His article focuses on the electricity situation in the West Bank and his attempts to convince the Palestinians to install cost-effective solar fields, thereby reducing costs and gaining a modicum of energy independence from Israel. Alas, Baskin concludes that the reason why little green energy exists in the West Bank is because of the failure to sign 20-year Power Purchase Agreements which would be required by any sane investor. Apparently, the “Palestinian Authority, the central government, refused or was unable to pressure local municipalities into signing the contracts.”

Thanks, Mr. Baskin, for educating us all on this particular situation. However, it is yet another lesson as to the dismal governance that pervades Palestinian society in the West Bank. They know what to do but fail or refuse to change their situation for the better. And these are the politicians, government officials, etc., who believe they can run a state of their own. It also may explain why, in recent polls, a majority of Palestinians do not want to see a two-state solution.

ROD MCLEODTimrat

Gershon Baskin reports that he’s willing to assist in installing solar panels for electricity with any Palestinian municipality that is willing to sign the necessary agreements. Yet no one is willing to cooperate. Not one. Mr. Baskin offers no explanation despite the many advantages this would bring.

Maybe Baskin should first address the burning of refuse with its accompanying poison pollution that it emits into the air. Yet that is neglected as well.

The bottom line is that no one in the Palestinian Authority really cares about the basic needs of its people. Maybe Baskin can start there.
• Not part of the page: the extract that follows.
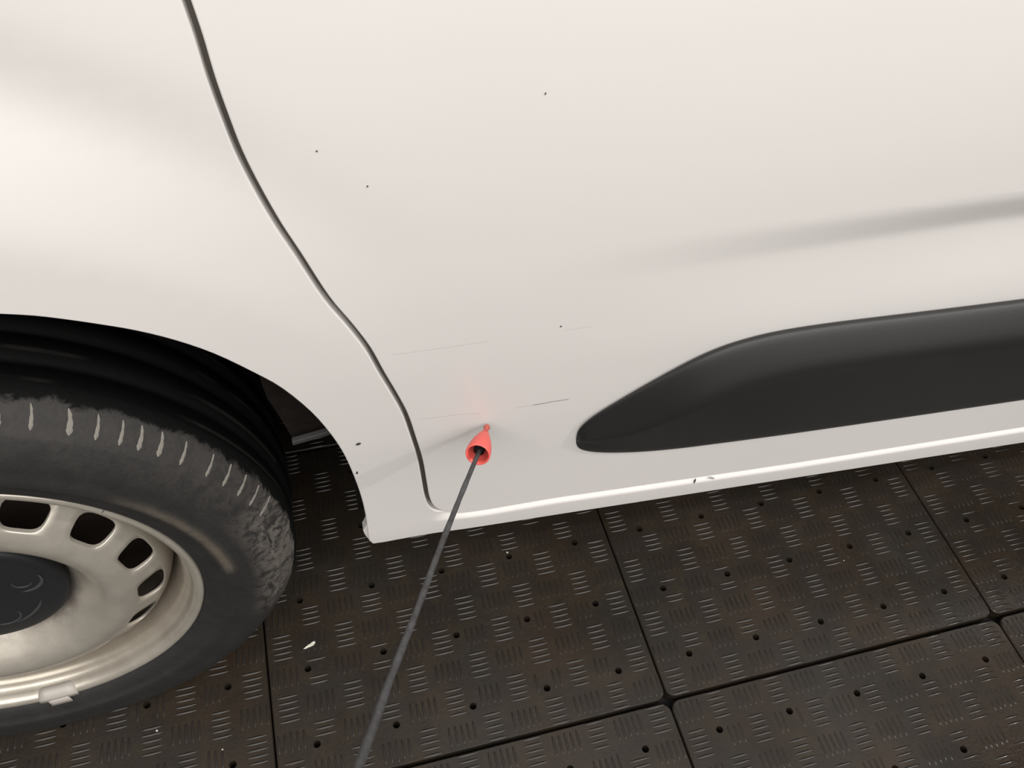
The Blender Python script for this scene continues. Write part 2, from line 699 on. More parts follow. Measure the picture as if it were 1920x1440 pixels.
def S2(x, z):
    y = S(x, z)
    f = ss((x - corner_x + .035) / .05)
    if f > 0:
        zt = bot_z(x) + .0015
        t = (zt - z)
        # ledge: tucked behind the door, sloping out below it
        q_ = (t + .001) / .0125
        q_ = (math.log(1 + math.exp(14 * q_)) - math.log(1 + math.exp(14 * (q_ - 1)))) / 14
        y += (f * .0115 * (1 - q_) - f * .001) * ss((t + .022) / .012)
    return y


arch_px = [(0, 590), (64, 593.5), (128, 601), (190, 610), (255, 621), (328, 639), (401, 664), (474, 698.5), (529, 729), (583, 773), (620, 815), (645, 853), (664, 895), (678, 935), (686, 970), (689, 994), (692, 1014)]
arch = smooth_line(xz(arch_px), 3)
left_half = [(-.794 - x, z) for x, z in arch][::-1]
xa, za = arch[0]
rA = math.hypot(xa + .397, za - .308)
a0 = math.atan2(za - .308, xa + .397)
mid_arc = []
for k in range(1, 12):
    a = math.pi - a0 + (2 * a0 - math.pi) * k / 12
    rr = rA + .004 * math.sin(math.pi * k / 12)
    mid_arc.append((-.397 + rr * math.cos(a), .308 + rr * math.sin(a)))
sb_px = [(699, 1020), (720, 1017), (1040, 966), (1480, 898), (1920, 830)]
sb = xz(sb_px, 0, S2)
sslope = (sb[-1][1] - sb[2][1]) / (sb[-1][0] - sb[2][0])
sb_end = (2.3, sb[-1][1] + sslope * (2.3 - sb[-1][0]))
under = [(x, z + .006) for x, z in bot]          # tucked up behind the door's lower edge
fend_poly = ([(-1.5, .9), (-1.5, .27), (left_half[0][0] - .02, .27)] + left_half + mid_arc + arch + sb + [sb_end]
             + [(2.3, bot_end[1] + .006)] + under[::-1] + seam[::-1] + top_seam[::-1] + [(-1.5, 1.55)])
shr = []
sset = set(seam + top_seam)
for q in fend_poly:
    shr.append(BEV + GAP if q in sset else BEV)
body = panel('front_fender', fend_poly, shr, PAINT, van, S2,
             frange(-1.45, -.7, .06) + frange(-.68, .75, .02) + frange(.77, 2.3, .09),
             frange(.236, .318, .0013) + frange(.33, .96, .014) + frange(.98, 1.55, .06), .022)
body['label'] = 'white front fender running into the sill under the door'

# jamb strip behind the seam
bmj = bmesh.new()
sj = top_seam + seam
prev = None
for k, q in enumerate(sj):
    a = Vector(sj[max(k - 1, 0)])
    b = Vector(sj[min(k + 1, len(sj) - 1)])
    d = (b - a).normalized()
    nn = Vector((-d.y, d.x))
    row = []
    for s, dy in ((-.012, .0105), (-.003, .009), (.003, .0115), (.012, .012)):
        x, z = q[0] + nn.x * s, q[1] + nn.y * s
        row.append(bmj.verts.new((x, S(x, z) + dy, z)))
    if prev:
        for c_ in range(3):
            bmj.faces.new([prev[c_], row[c_], row[c_ + 1], prev[c_ + 1]])
    prev = row
bmesh.ops.recalc_face_normals(bmj, faces=bmj.faces)
JAMB = mat('jamb_painted_shade', (.13, .115, .10), .6)  # white jamb given a dark colour that stands for shade in the gap
obj('door_jamb', bmj, JAMB, van)

# torn tab at the fender's lower corner
bmt = bmesh.new()
tp = [(690, 978), (684, 991), (681, 996), (684, 1003), (694, 1016), (693, 1000)]
fr, bk = [], []
for u, v in tp:
    P_ = onS(u, v, .003)
    fr.append(bmt.verts.new(P_))
    bk.append(bmt.verts.new(P_ + np.array([0, .012, 0])))
bmt.faces.new(fr)
bmt.faces.new(bk[::-1])
for k in range(len(fr)):
    bmt.faces.new([fr[k - 1], fr[k], bk[k], bk[k - 1]])
bmesh.ops.recalc_face_normals(bmt, faces=bmt.faces)
bevel_mod(obj('fender_tab', bmt, PAINT, van, False), .001)

# --- side moulding on the door
TP = [(1080, 826), (1082, 812), (1086, 803), (1100, 789), (1122, 773), (1165, 747), (1223, 713.5), (1290, 677), (1330, 658), (1370, 642.5), (1410, 631), (1453, 620.5), (1520, 609.5), (1590, 600), (1755, 580.6), (1920, 560)]
BP = [(1080, 830), (1081, 836), (1085, 842), (1095, 846.5), (1122, 849), (1165, 849.5), (1223, 846.5), (1290, 839.5), (1330, 834), (1370, 829), (1410, 823.5), (1453, 818), (1520, 808.5), (1590, 798.5), (1755, 774.5), (1920, 750)]
RPX = [(1080, 1175, 832), (1223, 798), (1297, 766), (1361, 739), (1430, 716), (1498, 700), (1682, 672), (1819, 652), (1920, 640)]


def lerp_pts(pts, u):
    if u <= pts[0][0]:
        return pts[0][1]
    for (a, b), (c_, d) in zip(pts, pts[1:]):
        if u <= c_:
            return b + (d - b) * (u - a) / (c_ - a)
    return pts[-1][1]


ridge = [(1080, 828), (1150, 822), (1223, 799), (1297, 766), (1361, 739), (1430, 716), (1498, 700), (1682, 672), (1819, 652), (1920, 640)]
lower = [(1080, 829), (1150, 842), (1214, 835), (1361, 817), (1498, 798), (1682, 766), (1920, 730)]
bmc = bmesh.new()
cols = []
for (u, vt), (u2, vb) in zip(TP, BP):
    f = ss((u - 1075) / 260)
    vr, vl = lerp_pts(ridge, u), lerp_pts(lower, u)
    tip = ss((u - 1079) / 14)
    rows = [(u, vt, -.0005 + .004), (u, vt + .3, -.0015 - .0015 * tip), (u, vt + .05 * (vr - vt) + .8, -.003 * tip - .002 * f - .001), (u, vt + .16 * (vr - vt), -.0045 * tip - .005 * f - .0005),
            (u, vt + .80 * (vr - vt), -.008 * tip - .0190 * f), (u, vr - .04 * (vr - vt), -.009 * tip - .0212 * f), (u, vr + .10 * (vl - vr), -.009 * tip - .0225 * f), (u, vr + .25 * (vl - vr), -.0085 * tip - .0185 * f),
            (u, vl - .04 * (vl - vr), -.007 * tip - .003 * f), (u, vl + .3 * (vb - vl), -.0065 * tip - .001 * f), (u, vb - .06 * (vb - vl) - .5, -.004 * tip - .0008 * f), (u, vb - .2, -.0015), (u, vb, .0035)]
    cols.append([onS(a, b, o_) for a, b, o_ in rows])
# carry the moulding on along the door past the frame
dirv = cols[-1][5] - cols[-2][5]
for k in range(1, 8):
    nxt = []
    for c_, (pa, pb) in enumerate(zip(cols[-1], cols[-2])):
        q = cols[15][c_].copy()
        q[0] += .17 * k
        q[2] += .012 * .17 * k
        nxt.append(q)
    cols.append(nxt)
gv = [[bmc.verts.new(q) for q in col_] for col_ in cols]
for a, b in zip(gv, gv[1:]):
    for k in range(len(a) - 1):
        bmc.faces.new([a[k], a[k + 1], b[k + 1], b[k]])
bmc.faces.new(gv[0][::-1])
bmesh.ops.recalc_face_normals(bmc, faces=bmc.faces)
clad = obj('side_moulding', bmc, CLAD, van)
clad['label'] = 'black plastic side moulding with pointed front end along the lower door'
sub = clad.modifiers.new('s', 'SUBSURF')
sub.levels = sub.render_levels = 2


# --- chips and scratches in the paint (thin flakes lying on the panel)
def flake(name, pts, m, SF=S, th=.00025):
    bm = bmesh.new()
    a, b = [], []
    for u, v in pts:
        P_ = onS(u, v, -.0006, SF)
        a.append(bm.verts.new(P_))
        b.append(bm.verts.new(P_ + np.array([0, .0014, 0])))
    bm.faces.new(a)
    bm.faces.new(b[::-1])
    for k in range(len(a)):
        bm.faces.new([a[k - 1], a[k], b[k], b[k - 1]])
    bmesh.ops.recalc_face_normals(bm, faces=bm.faces)
    return obj(name, bm, m, van, False)


def blob(u, v, a, b, ang=0, n=9):
    ca, sa = math.cos(ang), math.sin(ang)
    rr = random.Random(int(u * 7 + v))
    return [(u + (a * math.cos(t) * ca - b * math.sin(t) * sa), v + (a * math.cos(t) * sa + b * math.sin(t) * ca)) for t in [2 * math.pi * k / n for k in range(n)] for _ in (rr.random(),)]


for u, v, a, b, an in ((672, 833, 5, 1.9, -.3), (669.5, 887, 1.8, 2.4, .2), (594, 284, 1.6, 1.6, 0), (689, 350, 1.5, 1.5, 0), (1052, 612.5, 1.3, 1.5, 0), (1023, 176, 2.4, 1, -1.0), (1303, 903, 4.5, .9, -1.1), (1335, 897, 5, .8, .2)):
    flake('paint_chip', blob(u, v, a, b, an), CHIP if u != 1335 else SCR, S2 if u > 1290 else S)


def scratch(pts, wpx, m):
    up = [(u, v - wpx / 2) for u, v in pts]
    dn_ = [(u, v + wpx / 2) for u, v in pts][::-1]
    bm = bmesh.new()
    a = [bm.verts.new(onS(u, v, -.00012)) for u, v in up]
    b = [bm.verts.new(onS(u, v, -.00012)) for u, v in dn_][::-1]
    for k in range(len(a) - 1):
        bm.faces.new([a[k], a[k + 1], b[k + 1], b[k]])
    bmesh.ops.recalc_face_normals(bm, faces=bm.faces)
    obj('paint_scratch', bm, m, van, False)


SCR2 = mat('faint_scratch', (.60, .59, .57), .6)
scratch([(1000, 759.5), (1020, 756.5), (1035, 753.2), (1050, 751.2), (1066, 748.6)], 1.5, SCR)
scratch([(790, 786), (830, 781), (870, 776.5), (900, 775)], .9, SCR2)
scratch([(965, 765), (1000, 759.5)], .9, SCR2)
scratch([(735, 665), (790, 658), (850, 650), (915, 640)], .9, SCR2)
scratch([(1060, 620), (1085, 616), (1110, 612)], .8, SCR2)

# --- underbody, liner, unseen light-blocking shell
bmu = bmesh.new()
bx(bmu, -.02, 2.3, .56, 2.25, .25, .42)        # floor pan behind the wheel house
bx(bmu, -1.5, 2.3, .78, 2.25, .46, .60)
bx(bmu, -1.5, -.80, .56, 2.25, .25, .5)
obj('underbody', bmu, DARK, van, False)
bms = bmesh.new()  # unseen boxes added to stop light leaking in behind and under the panels
bx(bms, -1.5, 2.3, 2.2, 2.26, .20, 1.5)
bx(bms, -1.56, -1.5, .56, 2.26, .20, 1.5)
bx(bms, 0.06, 2.3, .60, 2.25, .42, 1.5)
bx(bms, -1.5, .06, .70, 2.25, .78, 1.5)
obj('light_block_shell', bms, DARK, van, False)
# wheel-arch liner: a curved shell around the wheel, open below
bml = bmesh.new()
prev = None
for k in range(41):
    a = math.radians(21 + (180 - 42) * k / 40)
    row = []
    yb = S(-.397 + .42 * math.cos(a), .308 + .42 * math.sin(a))
    for yy, r_ in ((yb + .024, .436), (yb + .034, .430), (.56, .420), (.70, .41), (.80, .36), (.80, .02)):
        rr = r_ + (.003 if (k // 5) % 2 else 0)
        row.append(bml.verts.new((-.397 + rr * math.cos(a), yy, .308 + rr * math.sin(a))))
    if prev:
        for c_ in range(5):
            bml.faces.new([prev[c_], prev[c_ + 1], row[c_ + 1], row[c_]])
    prev = row
liner = obj('wheel_arch_liner', bml, LINER, van)
so = liner.modifiers.new('t', 'SOLIDIFY')
so.thickness = .003
bmp = bmesh.new()
pf, pk = [], []
for u, v in ((480, 690), (560, 742), (610, 785), (645, 806), (600, 817), (552, 828), (530, 790), (500, 745)):
    P_ = onS(u, v, .035)
    pf.append(bmp.verts.new(P_))
    pk.append(bmp.verts.new(P_ + np.array([0, .05, .0])))
bmp.faces.new(pf)
bmp.faces.new(pk[::-1])
for k in range(len(pf)):
    bmp.faces.new([pf[k - 1], pf[k], pk[k], pk[k - 1]])
bmesh.ops.recalc_face_normals(bmp, faces=bmp.faces)
obj('liner_rear_panel', bmp, LINER, van, False)
bmb = bmesh.new()
pa, pb = onS(548, 833, .018), onS(632, 809, .018)
dz = .0028
vv = []
for q in (pa, pb):
    for dy, dzz in ((0, -dz), (0, dz), (.006, dz), (.006, -dz)):
        vv.append(bmb.verts.new((q[0], q[1] + dy, q[2] + dzz)))
for f in ((0, 1, 2, 3), (4, 7, 6, 5), (0, 4, 5, 1), (1, 5, 6, 2), (2, 6, 7, 3), (3, 7, 4, 0)):
    bmb.faces.new([vv[k] for k in f])
bevel_mod(obj('liner_bracket', bmb, STRIP, van, False), .001)['label'] = 'grey edge strip at the rear end of the liner'

# ================================================================== WHEEL
wheel_yaw = math.radians(4.05)


def lathe(prof, n, a0=0., a1=2 * math.pi, closed=False):
    """profile of (r, depth); depth runs along +Y away from the viewer"""
    bm = bmesh.new()
    rows = []
    for k in range(n):
        a = a0 + (a1 - a0) * k / n
        rows.append([bm.verts.new((r_ * math.cos(a), d_, r_ * math.sin(a))) for r_, d_ in prof])
    m_ = len(prof)
    for k in range(n):
        r0, r1 = rows[k], rows[(k + 1) % n]
        for c_ in range(m_ if closed else m_ - 1):
            bm.faces.new([r0[c_], r0[(c_ + 1) % m_], r1[(c_ + 1) % m_], r1[c_]])
    bmesh.ops.recalc_face_normals(bm, faces=bm.faces)
    return bm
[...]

MATTIAS ROTENBERGPetah Tikva

Climate carnival

Ruthie Blum’s column “A climate carnival to remember and ridicule” (November 5) was brilliant and right on as usual. While I totally agree with the need to cut down on pollution as much as possible, I’ve had more than enough of the “climate change” nonsense being spouted by the Thunbergs of the world. To date, they have not satisfactorily explained what caused the various Ice Ages, and what ended them. I can answer that question in two words: Climate Change!!